Posted by: MM at January 10, 2011 1:01 AM

I must confess that I have seen exactly ... none of the movies on the above list.

But I did like the scatological opening paragraph. Got me laughing, and you need that sometimes.

Posted by: The Wanderer at January 10, 2011 1:08 AM

We caught Tron (ugh, 3D headache) and Narnia right before it left (best so far, still not saying much). I still want to see True Grit and The King's Speech but the latter is definitely Netflix-able.

Posted by: Anne (in Reno) at January 10, 2011 2:13 AM

Don't you mean 'The Green Hornet' NOT 'The Green Lantern'?

In any case, it's an easy mix-up that I've made myself in conversation...
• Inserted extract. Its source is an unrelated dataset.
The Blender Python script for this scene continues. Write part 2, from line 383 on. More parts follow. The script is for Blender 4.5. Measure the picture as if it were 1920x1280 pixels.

Posted by: Teresa at January 10, 2011 5:49 AM

Only saw Gran Torino out of those.

Preconception tells me it is the best thing on that list; experience tells me it was a steaming pile of poorly-acted twaddle. Thus I feel secure in combining preconception with experience to extrapolate the following: calling the first weekend a dumping ground is one hell of an understatement.

On the plus side my local cinema is screening Fight Club tonight, so I'm back in my happy place.

Posted by: zeke the pig at January 10, 2011 6:19 AM

Didn't see any of those 5. At all, let alone in theaters.

As for things left to see, there are so many! Black Swan and The Fighter top my list, though. Got to The King's Speech and it was amazing. Can't make myself care about True Grit, good or not. Not my thing.

Posted by: KatSings at January 10, 2011 8:24 AM

Yeah Dustin, keep your pants on Green Lantern won't be released until June! This upcoming weekend will bring us Green HORNET (yay?)

Posted by: Mark P. at January 10, 2011 8:54 AM

Didn't Gran Turino expand opening weekend of 2009 from a smaller opening weekend at the beginning of Decembe 2008? It went wide January 9 because it was doing so well in a limited release.

Posted by: Robert at January 10, 2011 9:05 AM

I think I'll catch True Grit instead.

Posted by: admin at January 10, 2011 9:14 AM

My mother HATES Westerns and even she loved True Grit.
Saw King's Speech last night and holy shit was that a good movie. Didn't think I'd laugh so much, and damn if I didn't get verklempt a bunch of times, too.

Posted by: Stella at January 10, 2011 11:33 AM

Deadpool>Green Hornet. Suck it Seth Rogen

Posted by: Deadpool at January 10, 2011 12:20 PM

Gran Torino is the shizzle. Anyone who hasn't seen it is missing out!